During the sermon, our pastor went through the first two verses of Corinthians, and talked about how in every single one of the books Paul wrote, he started it off with "grace and peace to you, from God our Father". We dove into what grace and peace means, what that really looks like, and the thing that has stuck with me since then is this:
"Peace begins when grace is received."
Peace does not begin when you're on a beach vacation, soaking in the sun and eating unlimited ice cream cones. Peace does not begin when you've graduated and gotten a secure job. Peace does not begin when summer comes. Peace does not begin when you get a boyfriend or resolve the friendship drama. Peace does not begin when there is an absence of conflict.
Peace begins when you come to Jesus, mess and all, and fall into His arms. Peace begins when you run to the Father and let Him guide you, instead of trying to figure it out on your own. Peace begins when you fill your mind with Scripture and prayer instead of worldly things. Peace begins when you start trusting that God's plan is better than anything we could ever come up with. Peace begins when we are rooted and grounded in the Lord. Peace begins when grace is received.
Praise God for that!
We don't have to chase a vacation or conflict free life in order to experience peace. All we have to do is come to Jesus and accept the grace that He so freely gives us. All we have to do is lay everything down at His feet and trust that He will make it all work for His glory and our good. And as we choose to surrender, trust, and lean into His grace, we will be able to experience peace that surpasses all understanding.

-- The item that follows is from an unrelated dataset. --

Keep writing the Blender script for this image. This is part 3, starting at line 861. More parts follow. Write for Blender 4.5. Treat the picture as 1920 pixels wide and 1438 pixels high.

So if you're struggling right now, feeling overwhelmed with the demands of life or difficult situations, I'd encourage you to slow down and breathe. Be still and be open with Jesus about everything you're facing, and then allow Him to speak truth into you. Quiet your heart and your mind, and remember that you don't have to have it all figured out. You don't need to get it right the first time. There is a God who loves you so incredibly much, and nothing will change that. He will guide you and lead you, if you'd only be still.
Jesus told us that in this world, we will have trouble. We know that, but there's good news - in the midst of all of the hardships, all of the trouble, He is waiting, arms wide open, to bring rest and joy and peace. He's waiting to comfort and guide us, not to criticize or condemn, but to forgive and love. He knows we won't always get it right, and He's ready to handle all of our emotions and anxiety. He's got you; just rest in His arms.